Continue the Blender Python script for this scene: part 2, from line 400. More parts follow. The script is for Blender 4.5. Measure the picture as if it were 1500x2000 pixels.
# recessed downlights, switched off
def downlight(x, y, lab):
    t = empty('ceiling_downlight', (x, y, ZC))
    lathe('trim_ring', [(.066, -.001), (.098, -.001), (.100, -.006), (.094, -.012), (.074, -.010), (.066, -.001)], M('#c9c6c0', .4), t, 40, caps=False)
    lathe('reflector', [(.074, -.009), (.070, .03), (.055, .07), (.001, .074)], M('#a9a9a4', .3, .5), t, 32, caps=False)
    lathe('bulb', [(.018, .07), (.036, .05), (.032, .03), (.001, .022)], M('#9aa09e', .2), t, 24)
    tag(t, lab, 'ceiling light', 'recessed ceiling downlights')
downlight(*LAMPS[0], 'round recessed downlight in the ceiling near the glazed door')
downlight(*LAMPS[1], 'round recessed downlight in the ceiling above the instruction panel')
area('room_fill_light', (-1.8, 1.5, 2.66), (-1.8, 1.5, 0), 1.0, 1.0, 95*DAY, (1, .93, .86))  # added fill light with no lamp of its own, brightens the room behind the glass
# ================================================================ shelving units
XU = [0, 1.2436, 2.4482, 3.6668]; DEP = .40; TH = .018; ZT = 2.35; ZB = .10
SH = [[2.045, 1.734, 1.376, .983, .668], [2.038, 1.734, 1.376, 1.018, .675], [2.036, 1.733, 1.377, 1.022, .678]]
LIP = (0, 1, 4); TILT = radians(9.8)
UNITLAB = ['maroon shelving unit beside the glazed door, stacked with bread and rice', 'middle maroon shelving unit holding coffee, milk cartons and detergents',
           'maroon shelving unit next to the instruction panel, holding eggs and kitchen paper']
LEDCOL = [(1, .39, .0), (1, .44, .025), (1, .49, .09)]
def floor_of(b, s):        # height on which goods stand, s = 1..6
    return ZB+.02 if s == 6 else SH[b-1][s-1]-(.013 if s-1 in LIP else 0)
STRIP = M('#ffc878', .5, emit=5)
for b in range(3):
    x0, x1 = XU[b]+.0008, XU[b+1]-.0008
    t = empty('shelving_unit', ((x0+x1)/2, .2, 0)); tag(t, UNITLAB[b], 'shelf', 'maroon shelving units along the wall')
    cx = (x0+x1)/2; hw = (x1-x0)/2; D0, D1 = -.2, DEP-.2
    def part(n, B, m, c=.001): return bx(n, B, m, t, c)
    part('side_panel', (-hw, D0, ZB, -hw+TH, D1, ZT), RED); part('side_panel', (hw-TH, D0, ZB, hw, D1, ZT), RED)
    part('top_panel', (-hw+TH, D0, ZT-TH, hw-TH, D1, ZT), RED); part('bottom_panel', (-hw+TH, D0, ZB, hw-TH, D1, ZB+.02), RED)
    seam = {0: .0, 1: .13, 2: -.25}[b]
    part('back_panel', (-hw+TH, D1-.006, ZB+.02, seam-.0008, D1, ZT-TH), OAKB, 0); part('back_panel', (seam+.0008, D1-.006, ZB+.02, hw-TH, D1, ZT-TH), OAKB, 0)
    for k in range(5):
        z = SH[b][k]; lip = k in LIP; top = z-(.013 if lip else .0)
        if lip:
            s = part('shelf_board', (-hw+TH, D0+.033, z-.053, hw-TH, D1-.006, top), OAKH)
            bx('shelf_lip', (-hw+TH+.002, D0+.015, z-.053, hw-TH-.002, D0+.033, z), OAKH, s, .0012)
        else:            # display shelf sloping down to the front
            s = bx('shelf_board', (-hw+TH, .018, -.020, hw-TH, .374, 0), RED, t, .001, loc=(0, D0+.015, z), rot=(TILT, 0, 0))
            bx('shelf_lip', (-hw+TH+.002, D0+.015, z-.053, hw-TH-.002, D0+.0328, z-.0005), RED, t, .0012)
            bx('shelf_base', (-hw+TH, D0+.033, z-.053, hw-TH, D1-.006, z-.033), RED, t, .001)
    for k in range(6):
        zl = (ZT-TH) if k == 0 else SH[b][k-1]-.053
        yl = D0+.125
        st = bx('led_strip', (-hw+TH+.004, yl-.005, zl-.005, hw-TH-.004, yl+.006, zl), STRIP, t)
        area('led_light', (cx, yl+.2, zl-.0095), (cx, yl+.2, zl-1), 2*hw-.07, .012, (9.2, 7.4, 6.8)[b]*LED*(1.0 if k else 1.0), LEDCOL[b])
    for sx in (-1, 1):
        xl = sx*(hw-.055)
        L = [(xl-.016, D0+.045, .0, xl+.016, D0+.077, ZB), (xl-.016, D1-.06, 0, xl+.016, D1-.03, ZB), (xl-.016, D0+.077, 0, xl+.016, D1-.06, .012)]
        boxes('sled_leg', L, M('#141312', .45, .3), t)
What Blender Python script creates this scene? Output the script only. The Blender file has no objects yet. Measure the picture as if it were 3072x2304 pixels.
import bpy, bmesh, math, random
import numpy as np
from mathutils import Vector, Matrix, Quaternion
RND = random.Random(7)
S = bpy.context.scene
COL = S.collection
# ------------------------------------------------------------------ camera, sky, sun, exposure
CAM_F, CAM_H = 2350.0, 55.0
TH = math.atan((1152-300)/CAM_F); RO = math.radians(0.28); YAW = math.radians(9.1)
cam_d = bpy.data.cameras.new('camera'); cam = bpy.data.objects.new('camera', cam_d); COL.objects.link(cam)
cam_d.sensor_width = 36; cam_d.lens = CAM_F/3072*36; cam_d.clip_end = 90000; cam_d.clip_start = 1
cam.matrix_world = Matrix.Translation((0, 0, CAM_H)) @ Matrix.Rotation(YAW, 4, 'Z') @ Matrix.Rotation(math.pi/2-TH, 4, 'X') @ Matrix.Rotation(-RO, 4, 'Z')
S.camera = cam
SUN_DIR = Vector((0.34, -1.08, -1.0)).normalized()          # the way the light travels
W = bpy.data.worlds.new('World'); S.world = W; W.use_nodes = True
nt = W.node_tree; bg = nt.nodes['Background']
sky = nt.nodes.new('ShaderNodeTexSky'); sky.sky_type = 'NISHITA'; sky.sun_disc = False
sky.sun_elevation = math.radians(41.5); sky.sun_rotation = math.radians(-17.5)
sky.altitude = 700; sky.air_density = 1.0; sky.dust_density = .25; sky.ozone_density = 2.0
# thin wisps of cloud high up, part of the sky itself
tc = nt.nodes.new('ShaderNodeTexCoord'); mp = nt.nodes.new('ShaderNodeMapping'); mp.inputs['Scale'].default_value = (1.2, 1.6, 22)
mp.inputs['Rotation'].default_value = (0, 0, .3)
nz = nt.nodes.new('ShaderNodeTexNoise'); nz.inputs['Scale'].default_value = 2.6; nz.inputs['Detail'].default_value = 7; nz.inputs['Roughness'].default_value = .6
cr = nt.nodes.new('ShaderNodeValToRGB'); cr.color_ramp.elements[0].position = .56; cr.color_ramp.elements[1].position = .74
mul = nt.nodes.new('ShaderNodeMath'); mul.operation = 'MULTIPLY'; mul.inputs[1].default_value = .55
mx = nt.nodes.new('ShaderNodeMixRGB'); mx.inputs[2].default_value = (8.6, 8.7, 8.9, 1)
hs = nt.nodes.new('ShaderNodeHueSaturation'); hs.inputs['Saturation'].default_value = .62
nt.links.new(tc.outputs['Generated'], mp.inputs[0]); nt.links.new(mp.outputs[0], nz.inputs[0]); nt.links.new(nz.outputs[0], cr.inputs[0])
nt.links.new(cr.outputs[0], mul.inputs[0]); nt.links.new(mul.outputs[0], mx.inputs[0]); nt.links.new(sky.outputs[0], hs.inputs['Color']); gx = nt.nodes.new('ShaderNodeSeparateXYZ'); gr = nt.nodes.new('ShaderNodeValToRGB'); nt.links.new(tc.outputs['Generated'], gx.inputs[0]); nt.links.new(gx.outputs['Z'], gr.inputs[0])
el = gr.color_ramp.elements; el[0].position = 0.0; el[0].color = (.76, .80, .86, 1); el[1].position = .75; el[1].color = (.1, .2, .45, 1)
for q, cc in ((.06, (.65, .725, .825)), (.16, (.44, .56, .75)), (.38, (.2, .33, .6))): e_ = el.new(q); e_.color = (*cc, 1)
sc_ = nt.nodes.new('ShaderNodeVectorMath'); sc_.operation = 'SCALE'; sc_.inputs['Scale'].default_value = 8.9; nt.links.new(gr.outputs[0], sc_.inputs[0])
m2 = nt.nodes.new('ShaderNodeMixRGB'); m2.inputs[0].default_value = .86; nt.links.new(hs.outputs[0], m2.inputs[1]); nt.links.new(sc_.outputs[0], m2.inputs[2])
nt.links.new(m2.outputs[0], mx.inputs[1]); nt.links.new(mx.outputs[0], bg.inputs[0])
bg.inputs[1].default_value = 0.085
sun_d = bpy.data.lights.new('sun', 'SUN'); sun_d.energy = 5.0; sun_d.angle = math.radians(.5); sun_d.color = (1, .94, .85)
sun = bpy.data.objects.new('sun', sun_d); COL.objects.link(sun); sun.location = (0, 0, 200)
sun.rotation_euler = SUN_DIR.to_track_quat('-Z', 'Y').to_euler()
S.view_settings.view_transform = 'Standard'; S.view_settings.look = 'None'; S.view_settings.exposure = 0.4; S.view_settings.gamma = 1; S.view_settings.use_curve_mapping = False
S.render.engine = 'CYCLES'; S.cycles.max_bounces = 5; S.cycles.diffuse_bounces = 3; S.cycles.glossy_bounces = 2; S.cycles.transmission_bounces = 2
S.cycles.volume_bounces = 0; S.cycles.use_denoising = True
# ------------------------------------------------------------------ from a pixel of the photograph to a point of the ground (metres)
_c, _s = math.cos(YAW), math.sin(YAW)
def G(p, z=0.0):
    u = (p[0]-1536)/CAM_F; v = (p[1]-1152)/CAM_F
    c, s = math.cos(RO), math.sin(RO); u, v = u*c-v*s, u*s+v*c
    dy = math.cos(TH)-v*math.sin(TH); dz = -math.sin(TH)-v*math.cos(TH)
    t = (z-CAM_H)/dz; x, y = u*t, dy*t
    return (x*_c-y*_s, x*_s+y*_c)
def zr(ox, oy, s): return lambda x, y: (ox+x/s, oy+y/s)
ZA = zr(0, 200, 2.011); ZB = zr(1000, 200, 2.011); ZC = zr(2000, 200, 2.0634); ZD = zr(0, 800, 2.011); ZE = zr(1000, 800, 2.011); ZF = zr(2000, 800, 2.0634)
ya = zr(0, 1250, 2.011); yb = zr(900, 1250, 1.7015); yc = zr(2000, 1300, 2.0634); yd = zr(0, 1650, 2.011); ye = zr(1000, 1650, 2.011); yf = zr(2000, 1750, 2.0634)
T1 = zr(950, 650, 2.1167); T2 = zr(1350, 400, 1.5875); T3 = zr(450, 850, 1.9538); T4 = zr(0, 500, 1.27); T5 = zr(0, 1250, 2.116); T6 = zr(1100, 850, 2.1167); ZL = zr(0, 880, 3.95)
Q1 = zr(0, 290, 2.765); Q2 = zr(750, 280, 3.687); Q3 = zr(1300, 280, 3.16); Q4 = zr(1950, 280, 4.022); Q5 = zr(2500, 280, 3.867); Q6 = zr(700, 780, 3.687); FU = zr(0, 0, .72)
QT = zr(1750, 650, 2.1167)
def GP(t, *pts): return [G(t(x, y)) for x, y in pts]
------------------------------
Which lines include "objects"? Copy each of them out.

What Blender Python script creates this scene? Output the script only. The Blender file has no objects yet. Measure the picture as if it were 3072x2304 pixels.
cam_d = bpy.data.cameras.new('camera'); cam = bpy.data.objects.new('camera', cam_d); COL.objects.link(cam)
sun = bpy.data.objects.new('sun', sun_d); COL.objects.link(sun); sun.location = (0, 0, 200)